[Scene modeling code data]
· · · ·
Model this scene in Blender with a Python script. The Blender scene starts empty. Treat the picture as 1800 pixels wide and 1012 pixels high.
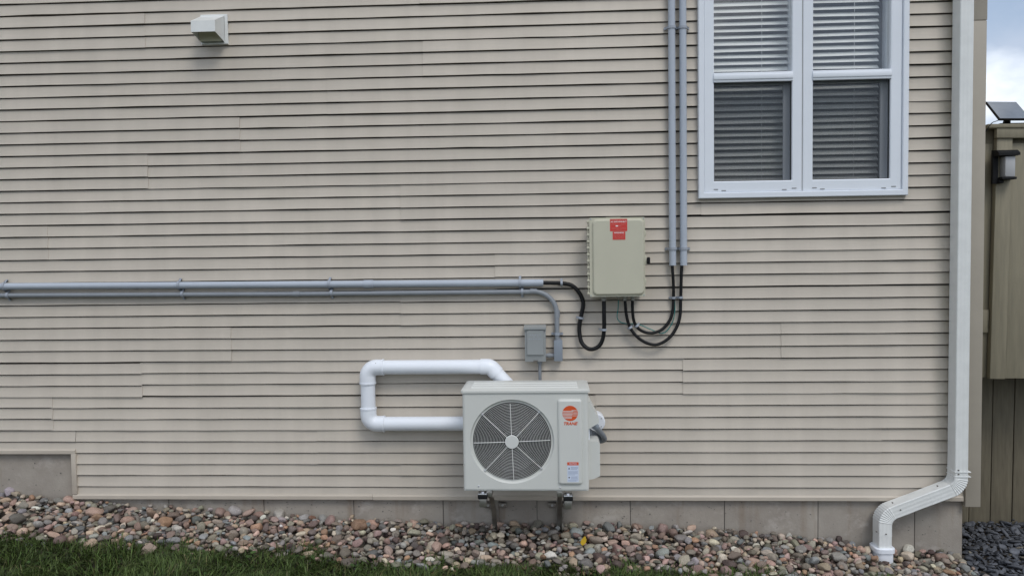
import bpy, bmesh, math, random
import numpy as np
from mathutils import Vector, Matrix
R = math.radians
rng = np.random.default_rng(7)
random.seed(7)
SC = bpy.context.scene
COL = SC.collection

# ------------------------------------------------------------------ camera
CAM = np.array([0.0, -5.07785, 1.82769])
RM = np.array([[0.9987136625194656, -0.04947306666959082, 0.011110174222807776],
               [0.048922781665893506, 0.9977753177355586, 0.04528771082508185],
               [-0.013325979552221867, -0.044685914917467484, 0.9989122019862219]])
FPX = 1386.0
cam = bpy.data.cameras.new('camera'); camo = bpy.data.objects.new('camera', cam); COL.objects.link(camo)
cx, cy, cz = RM[:, 0], RM[:, 2], -RM[:, 1]
camo.matrix_world = Matrix([[cx[0], cy[0], cz[0], CAM[0]], [cx[1], cy[1], cz[1], CAM[1]],
                            [cx[2], cy[2], cz[2], CAM[2]], [0, 0, 0, 1]])
cam.sensor_width = 36.0; cam.lens = FPX / 1800 * 36.0
cam.clip_start = 0.05; cam.clip_end = 2000
SC.camera = camo

# ------------------------------------------------------------------ sky, sun, exposure
SUN_EL, SUN_AZ = R(52), R(152)     # azimuth from +y (north) clockwise: behind the camera, a little to the right
w = bpy.data.worlds.new('World'); SC.world = w; w.use_nodes = True
nt = w.node_tree; nt.nodes.clear()
N = nt.nodes.new; L = nt.links.new
out = N('ShaderNodeOutputWorld'); bg = N('ShaderNodeBackground'); bg.inputs[1].default_value = 0.12
sky = N('ShaderNodeTexSky'); sky.sky_type = 'NISHITA'; sky.sun_disc = False
sky.sun_elevation = SUN_EL; sky.sun_rotation = SUN_AZ
tc = N('ShaderNodeTexCoord'); mp = N('ShaderNodeMapping'); mp.inputs['Scale'].default_value = (1.0, 1.0, 1.6)
mp.inputs['Location'].default_value = (9.97, 5.66, 0.32)
cn = N('ShaderNodeTexNoise'); cn.inputs['Scale'].default_value = 4.0; cn.inputs['Detail'].default_value = 7; cn.inputs['Roughness'].default_value = .52
cr = N('ShaderNodeValToRGB'); cr.color_ramp.elements[0].position = .36; cr.color_ramp.elements[1].position = .56
cr.color_ramp.elements[0].color = (.45, .45, .45, 1)
n2 = N('ShaderNodeTexNoise'); n2.inputs['Scale'].default_value = 6.0; n2.inputs['Detail'].default_value = 5
c2 = N('ShaderNodeValToRGB'); c2.color_ramp.elements[0].position = .42; c2.color_ramp.elements[1].position = .6
c2.color_ramp.elements[0].color = (4.2, 4.9, 6.1, 1); c2.color_ramp.elements[1].color = (9.6, 10.0, 10.6, 1)
mx = N('ShaderNodeMixRGB')
L(tc.outputs['Generated'], mp.inputs[0]); L(mp.outputs[0], cn.inputs[0]); L(mp.outputs[0], n2.inputs[0])
L(cn.outputs[0], cr.inputs[0]); L(n2.outputs[0], c2.inputs[0])
L(cr.outputs[0], mx.inputs[0]); L(sky.outputs[0], mx.inputs[1]); L(c2.outputs[0], mx.inputs[2])
L(mx.outputs[0], bg.inputs[0]); L(bg.outputs[0], out.inputs[0])
sl = bpy.data.lights.new('sun', 'SUN'); sl.energy = 1.1; sl.angle = R(22); sl.color = (1, .965, .91)
so = bpy.data.objects.new('sun', sl); COL.objects.link(so)
sd = Vector((math.sin(SUN_AZ) * math.cos(SUN_EL), math.cos(SUN_AZ) * math.cos(SUN_EL), math.sin(SUN_EL)))
so.rotation_euler = sd.to_track_quat('Z', 'Y').to_euler(); so.location = (0, -6, 8)
vs = SC.view_settings; vs.view_transform = 'Standard'; vs.look = 'None'; vs.exposure = 0.12; vs.gamma = 1.0
vs.use_curve_mapping = False

# ------------------------------------------------------------------ helpers
def P(px, py, off=0.0):
    """the point of the plane parallel to the wall, off metres in front of it, where the photograph shows (px, py)"""
    d = RM @ np.array([(px - 900) / FPX, 1.0, -(py - 506) / FPX])
    t = (-off - CAM[1]) / d[1]
    return CAM + t * d
def X(px, py, off=0.0): return float(P(px, py, off)[0])
def Z(px, py, off=0.0): return float(P(px, py, off)[2])
def to_px(p):
    q = RM.T @ (np.asarray(p, float) - CAM)
    return 900 + FPX * q[0] / q[1], 506 - FPX * q[2] / q[1]

def mat(name, col, rough=.5, metal=0.0, var=.06, scale=9.0, bump=0.0, bscale=120.0, spec=.5, stretch=None, col2=None, sharp=(.35, .65)):
    m = bpy.data.materials.new(name); m.use_nodes = True
    t = m.node_tree; b = t.nodes['Principled BSDF']
    b.inputs['Roughness'].default_value = rough; b.inputs['Metallic'].default_value = metal
    b.inputs['Specular IOR Level'].default_value = spec
    g = t.nodes.new('ShaderNodeNewGeometry')
    src = g.outputs['Position']
    if stretch:
        mpn = t.nodes.new('ShaderNodeMapping'); mpn.inputs['Scale'].default_value = stretch
        t.links.new(src, mpn.inputs[0]); src = mpn.outputs[0]
    n = t.nodes.new('ShaderNodeTexNoise'); n.inputs['Scale'].default_value = scale; n.inputs['Detail'].default_value = 6
    n.inputs['Roughness'].default_value = .6
    t.links.new(src, n.inputs[0])
    r = t.nodes.new('ShaderNodeValToRGB')
    r.color_ramp.elements[0].position, r.color_ramp.elements[1].position = sharp
    a = col2 or tuple(c * (1 - var) for c in col); c = tuple(min(1, v * (1 + var)) for v in col) if not col2 else col
    r.color_ramp.elements[0].color = (*a, 1); r.color_ramp.elements[1].color = (*c, 1)
    t.links.new(n.outputs[0], r.inputs[0]); t.links.new(r.outputs[0], b.inputs['Base Color'])
    if bump:
        n2 = t.nodes.new('ShaderNodeTexNoise'); n2.inputs['Scale'].default_value = bscale; n2.inputs['Detail'].default_value = 4
        t.links.new(src, n2.inputs[0])
        bp = t.nodes.new('ShaderNodeBump'); bp.inputs['Strength'].default_value = bump; bp.inputs['Distance'].default_value = .002
        t.links.new(n2.outputs[0], bp.inputs['Height']); t.links.new(bp.outputs[0], b.inputs['Normal'])
    return m

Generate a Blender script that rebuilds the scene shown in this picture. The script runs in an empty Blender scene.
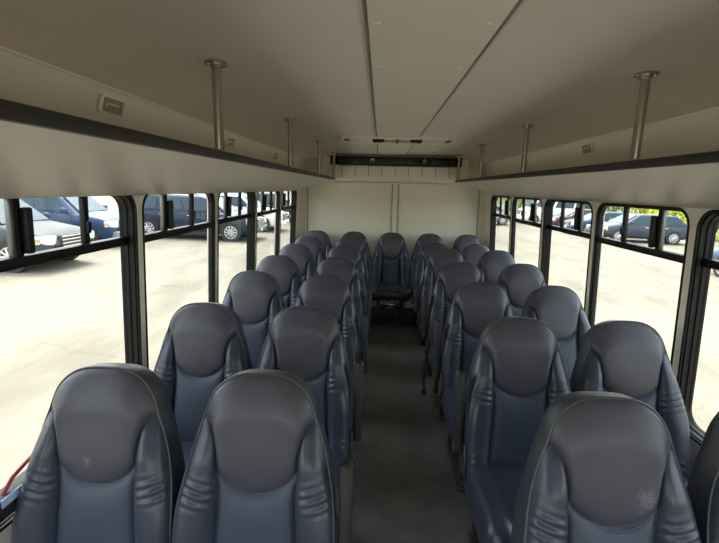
import bpy, bmesh, math, random
from mathutils import Vector, Matrix, Euler
from math import sin, cos, pi, atan, radians as R
random.seed(7)
SC = bpy.context.scene
COL = SC.collection

# ------------------------------------------------------------------ helpers
def clamp(x, a=0., b=1.): return max(a, min(b, x))
def sm(x): x = clamp(x); return x*x*(3-2*x)

class MB:
    def __init__(s): s.v = []; s.f = []; s.s = []
    def add(s, vs, fs, smooth=True):
        o = len(s.v); s.v.extend([tuple(p) for p in vs])
        for f in fs: s.f.append(tuple(i+o for i in f)); s.s.append(smooth)
        return s
    def box(s, x0, x1, y0, y1, z0, z1):
        vs = [(x, y, z) for x in (x0, x1) for y in (y0, y1) for z in (z0, z1)]
        return s.add(vs, [(0,1,3,2),(4,6,7,5),(0,4,5,1),(2,3,7,6),(0,2,6,4),(1,5,7,3)], False)
    def rbox(s, x0, x1, y0, y1, z0, z1, b=.01, seg=2):
        bm = bmesh.new(); bmesh.ops.create_cube(bm, size=1)
        for v in bm.verts:
            v.co = Vector(((x0+x1)/2+v.co.x*(x1-x0), (y0+y1)/2+v.co.y*(y1-y0), (z0+z1)/2+v.co.z*(z1-z0)))
        b = min(b, .49*min(x1-x0, y1-y0, z1-z0))
        bmesh.ops.bevel(bm, geom=bm.edges[:], offset=b, segments=seg, profile=.5, affect='EDGES')
        s.bm(bm); return s
    def bm(s, bm, M=None, smooth=True):
        bm.verts.index_update()
        s.add([(M @ v.co if M else v.co) for v in bm.verts], [[v.index for v in f.verts] for f in bm.faces], smooth); bm.free(); return s
    def cyl(s, a, b, r, n=16, r2=None, caps=True):
        a = Vector(a); b = Vector(b); r2 = r if r2 is None else r2
        d = (b-a).normalized(); u = d.orthogonal().normalized(); w = d.cross(u)
        vs = [a+(u*cos(2*pi*i/n)+w*sin(2*pi*i/n))*r for i in range(n)]+[b+(u*cos(2*pi*i/n)+w*sin(2*pi*i/n))*r2 for i in range(n)]
        s.add(vs, [(i, (i+1) % n, n+(i+1) % n, n+i) for i in range(n)])
        if caps:
            s.add(vs[:n], [tuple(range(n))[::-1]], False); s.add(vs[n:], [tuple(range(n))], False)
        return s
    def ring(s, c, ax, r, t, n=28, m=8):          # torus
        c = Vector(c); d = Vector(ax).normalized(); u = d.orthogonal().normalized(); w = d.cross(u)
        vs = []
        for i in range(n):
            a = 2*pi*i/n; o = u*cos(a)+w*sin(a)
            for j in range(m):
                b = 2*pi*j/m; vs.append(c+o*(r+t*cos(b))+d*t*sin(b))
        return s.add(vs, [(i*m+j, ((i+1) % n)*m+j, ((i+1) % n)*m+(j+1) % m, i*m+(j+1) % m) for i in range(n) for j in range(m)])
    def tube(s, pts, r, n=6, closed=False):
        pts = [Vector(p) for p in pts]; N = len(pts); vs = []; up = None
        for i, p in enumerate(pts):
            t = (pts[(i+1) % N]-pts[i-1]) if closed else (pts[min(i+1, N-1)]-pts[max(i-1, 0)])
            t.normalize()
            if up is None: up = t.orthogonal().normalized()
            up = (up-t*up.dot(t)).normalized(); w = t.cross(up)
            vs += [p+(up*cos(2*pi*j/n)+w*sin(2*pi*j/n))*r for j in range(n)]
        K = N if closed else N-1
        fs = [(i*n+j, ((i+1) % N)*n+j, ((i+1) % N)*n+(j+1) % n, i*n+(j+1) % n) for i in range(K) for j in range(n)]
        s.add(vs, fs)
        if not closed: s.add(vs[:n], [tuple(range(n))[::-1]]); s.add(vs[-n:], [tuple(range(n))])
        return s
    def grid(s, G, smooth=True):
        a = len(G); b = len(G[0]); vs = [p for row in G for p in row]
        return s.add(vs, [(i*b+j, (i+1)*b+j, (i+1)*b+j+1, i*b+j+1) for i in range(a-1) for j in range(b-1)], smooth)
    def mesh(s, name, m):
        me = bpy.data.meshes.new(name); me.from_pydata(s.v, [], s.f); me.update()
        bm = bmesh.new(); bm.from_mesh(me); bmesh.ops.remove_doubles(bm, verts=bm.verts[:], dist=1e-5)
        bmesh.ops.recalc_face_normals(bm, faces=bm.faces[:]); bm.to_mesh(me); bm.free()
        if len(me.polygons) == len(s.s):
            me.polygons.foreach_set('use_smooth', s.s)
        else:
            me.polygons.foreach_set('use_smooth', [True]*len(me.polygons))
        if m: me.materials.append(m)
        return me
    def build(s, name, m, parent=None, loc=(0,0,0), bevel=0, sharp=40):
        me = s.mesh(name, m)
        try: me.set_sharp_from_angle(angle=R(sharp))
        except Exception: pass
        o = bpy.data.objects.new(name, me); COL.objects.link(o); o.location = loc
        if parent: o.parent = parent
        if bevel:
            b = o.modifiers.new('bevel', 'BEVEL'); b.width = bevel; b.segments = 2; b.limit_method = 'ANGLE'
        return o

def tag(o, label=None, cat=None, group=None, kind=None):
    if label: o['label'] = label
    if cat: o['category'] = cat
    if group: o['group'] = group
    if kind: o['kind'] = kind
    return o
def empty(name, loc=(0,0,0), rz=0, parent=None):
    o = bpy.data.objects.new(name, None); COL.objects.link(o); o.location = loc; o.rotation_euler = (0, 0, rz)
    o.empty_display_size = .1
    if parent: o.parent = parent
    return o
def copy_tree(o, parent=None):
    c = o.copy(); COL.objects.link(c)
    if parent: c.parent = parent
    for ch in list(o.children): copy_tree(ch, c)
    return c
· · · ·
■ **Problem to work on**:
Repeat the lines between those holding "Generate a Blender" and "def sm(x): x = clamp(x); return x*x*(3-2*x)", inclusive. Pictures stay out.

■ **Task output**:
Generate a Blender script that rebuilds the scene shown in this picture. The script runs in an empty Blender scene.
import bpy, bmesh, math, random
from mathutils import Vector, Matrix, Euler
from math import sin, cos, pi, atan, radians as R
random.seed(7)
SC = bpy.context.scene
COL = SC.collection

# ------------------------------------------------------------------ helpers
def clamp(x, a=0., b=1.): return max(a, min(b, x))
def sm(x): x = clamp(x); return x*x*(3-2*x)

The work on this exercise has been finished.